Long, costly to-do list

Truss faces a long, costly and difficult to-do list, which opposition lawmakers say is the result of 12 years of poor Conservative government. Several have called for an early election - something Truss has said she will not allow.

Veteran Conservative lawmaker David Davis described the challenges she would take on as prime minister as "probably the second most difficult brief of post-war prime ministers" after Conservative Margaret Thatcher in 1979.

"I actually don't think any of the candidates, not one of them going through it, really knows quite how big this is going to be," he said, adding that costs could run into tens of billions of pounds.

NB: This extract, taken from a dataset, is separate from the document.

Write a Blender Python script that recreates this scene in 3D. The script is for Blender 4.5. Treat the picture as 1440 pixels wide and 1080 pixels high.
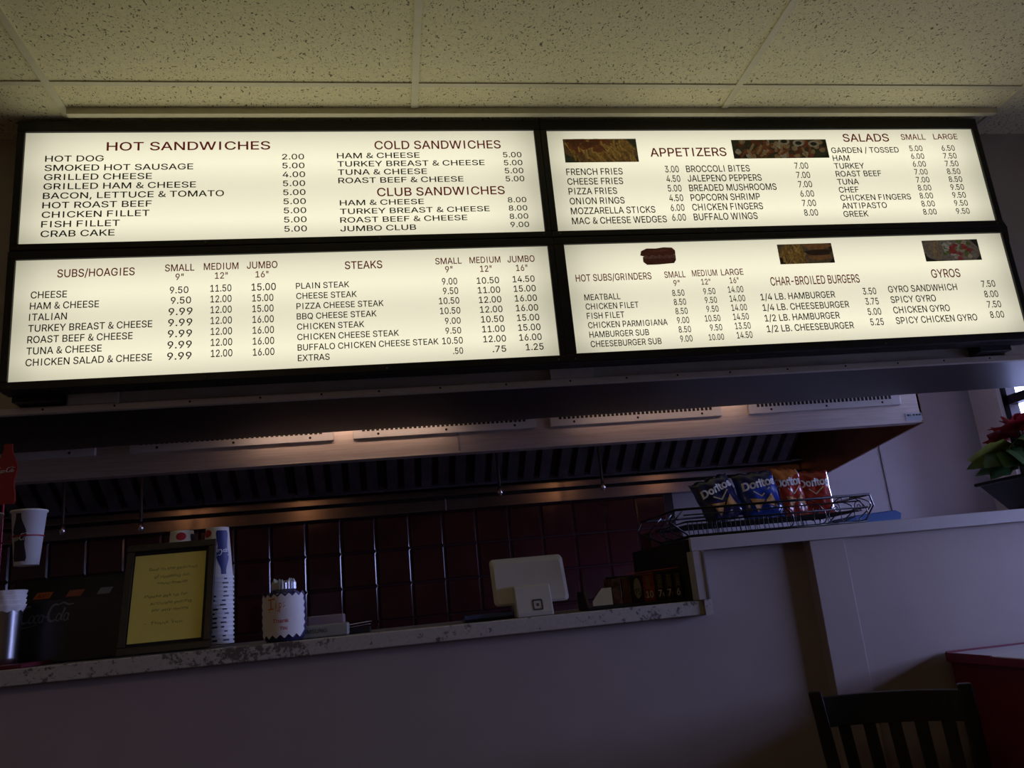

Truss has said she will appoint a strong Cabinet, dispensing with what one source close to her called a "presidential-style" of governing, and she will have to work hard to win over some lawmakers in her party who had backed Sunak in the race.

The Institute for Government think-tank said Truss would have a weaker starting point than any of her predecessors, because she was not the most popular choice among her party's lawmakers.

First, she will turn to the urgent issue of surging energy prices. Average annual household utility bills are set to jump by 80% in October to 3,549 pounds, before an expected rise to 6,000 pounds in 2023, decimating personal finances.

Britain has lagged other major European countries in its offer of support for consumer energy bills, which opposition lawmakers blame on a "zombie" government unable to act while the Conservatives ran their leadership contest.

In May, the government set out a 15 billion pound ($17.23 billion) support package to help households with energy bills as part of its 37 billion pound cost-of-living support scheme.